Petrolünüz size kalsın...

Her toplumun, sarsılmaz inançların ve yaygın fikirlerin tersini söyleyen; dışlanmayı göze alarak konuşan “aykırı” isimlere ihtiyacı vardır. Bunlar, bütün fikir iklimini dönüştürecek kadar büyük bir güce sahip olmasalar da, toplumsal zihniyetin bir yerinde soru işaretleri yaratmakla bile, önemli bir iş yapmış olurlar.

Uzunca bir süredir Güney Kıbrıs’ın en dikkat çekici “aykırı” sesi, siyasetçi Nikos Rolandis... Rolandis’i öteki Rum siyasetçilerden farklı kılan şey, ısrarla, çözümün tek toplumu ihya edecek bir formüle yaslanamayacağını vurguluyor olması...

Nitekim son açıklamasında petrolden elde edilecek kârın, yüzde 20-25’lik diliminin Kıbrıslı Türkler’e bırakılmasını önerdi. Öneri, savaş baltalarının çekildiği bir dönemde oldukça “naif” görünebilir. Fakat son derece insani...

Rolandis’in açıklamasında öne çıkan kârı paylaşma önerisi oldu. Ama satır aralarında sıkışan çok daha mühim bir saptaması var. Birkaç cümlelik ama son derece derinlikli ve kapsayıcı bir saptama...

İşte Rolandis’in, Güney’deki hakim zihniyetin tarihsel ve güncel karakterini tanımladığı müthiş özet:

“Bazıları, petrolü çıkartalım ve sonra Kıbrıslı Türklere bağıralım, onları ezelim ve çözüm bulalım diyor. Sorunlar bu şekilde çözülmez. 1960’lı yıllarda Makarios da aynı zihniyetteydi. Türkleri ceplere koyun, kendi yağlarıyla kavrulsunlar ve gelip kabul etsinler demişti. Kabul etmediler... Maalesef tarihten ders almıyoruz.”

Rolandis’in işaret ettiği “Kıbrıslı Türkleri sindirerek yola getirme stratejisi” keşke sadece Rum yönetimine mal edilebilseydi. Bu yaklaşım ne yazık ki toplumsal düzeyde kabul gören, bir tür ortak strateji...

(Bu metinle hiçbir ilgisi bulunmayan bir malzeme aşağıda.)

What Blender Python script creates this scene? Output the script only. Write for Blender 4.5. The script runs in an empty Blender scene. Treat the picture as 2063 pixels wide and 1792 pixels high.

Savaş sadece bir toplumu derinden sarsmadı... Ağıtlar tek dilde yakılmadı... Kıbrıs sorunu denilen şey ise, yalnızca malını kaybetmiş Rumlar’ın acısından ibaret değil. Geçmişte olup bitenler Kıbrıslı Türkler’in “arsızlığı” yüzünden yaşanmadı.

Oysa Güney, acısını, eskiden beri dışlayıcı bir şekilde yaşamayı tercih ediyor. Sanki “tek suçlu” ve “tek mazlum” varmış gibi davranıyor.

Kabul edelim ki Türk toplumunun gösterdiği empatiyi Rumlar gösteremedi.

Rumlar’ın Annan Planı’na “hayır” demesi hiçbir şeyi açıklamaz. Referandumdaki ne “evet” ne de “hayır” bir toplumu “barışçı” ya da “barış karşıtı” ilan etmeye yeter. Fakat şurası çok açık; “barışçılık”, karşı tarafı sürekli olarak duygu çemberinin dışında tutan bir sosyolojik ortamda asla yaşayamaz.

“Çözüm”; kendi acısını yatıştırmak için, Rolandis’in deyişiyle başkasını ezmeye yeltenen bir kesimin içtenlikli arzusu sayılamaz. “Kıbrıslı Türklere bağıralım, onları ezelim ve çözümü bulalım...” diyerek aranan şey; barışı değil olsa olsa tahakkümdür.

Önemli olan petrolü değil, acıyı, tarihi sorumluluğu ve gelecek perspektifini paylaşmak...

Diz dize vererek, kahve kokusu eşliğinde, acı acı dertleşmeden ve günah çıkarmadan nasıl dost kalınabilir ki?

Petrol rezervi 30 yıllıkmış... Acı kahvenin hatırı bile daha fazla...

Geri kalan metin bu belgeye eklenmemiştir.